RIETI Symposium

Fiscal Reform of Japan: Redesigning the Frame of the State

Project Paper - Session 4

"The Political Economy of Tax Reform" (Abstract of Discussion Paper 04-J-013)

KUNIEDA Shigeki (Assistant Professor, Graduate School of International Corporate Strategy, Hitotsubashi University)

The greatest problem with Japan's tax reform to date is the government's failure to realize a net increase in tax revenue as is required based on the inter-temporal budget constraint equation. Still, for many years, the administrative fiscal authorities and the centralized decision-making mechanism for tax reform within the Liberal Democratic Party had somehow resisted the temptation of implementing the kind of fiscal measures that would not fit into the equation and thus leave excessive burden on the future generations, for instance, implementing income tax cuts without compensatory financial resources. Drastic political change and an economy in the doldrums in the 1990s, however, broke the mold and temptations were succumbed to, turning Japan into the country most exploitative of future generations.
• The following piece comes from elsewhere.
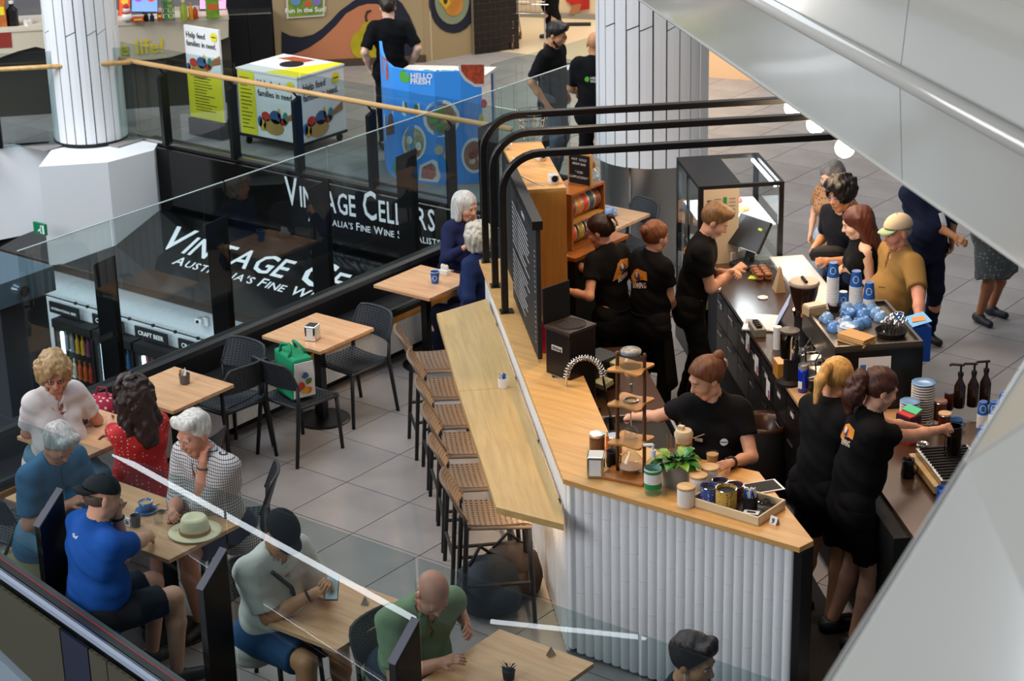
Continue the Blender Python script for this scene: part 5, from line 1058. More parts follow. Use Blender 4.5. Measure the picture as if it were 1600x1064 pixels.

This paper analyzes past tax system reform processes based on recent theoretical analysis of political economics as well as on the results of empirical studies. Furthermore, it discusses rules for tax system reform and the reform process (or an institutional organization for undertaking reform) that would enable extreme generational disparities to be corrected through adequate tax reform to fulfill requirements imposed by inter-temporal budget constraints. Regarding the so-called "Voodoo Economics" that have been used to justify fiscal policies outside the budget constraints equation, the paper analyzes why such voodoo policy proposals influence actual fiscal policies. As to the generational disparities seen today, the paper calls for the establishment of a basic law to ensure generational equality by correcting the existing disparities that are so extreme that they could almost be described as "generational exploitation."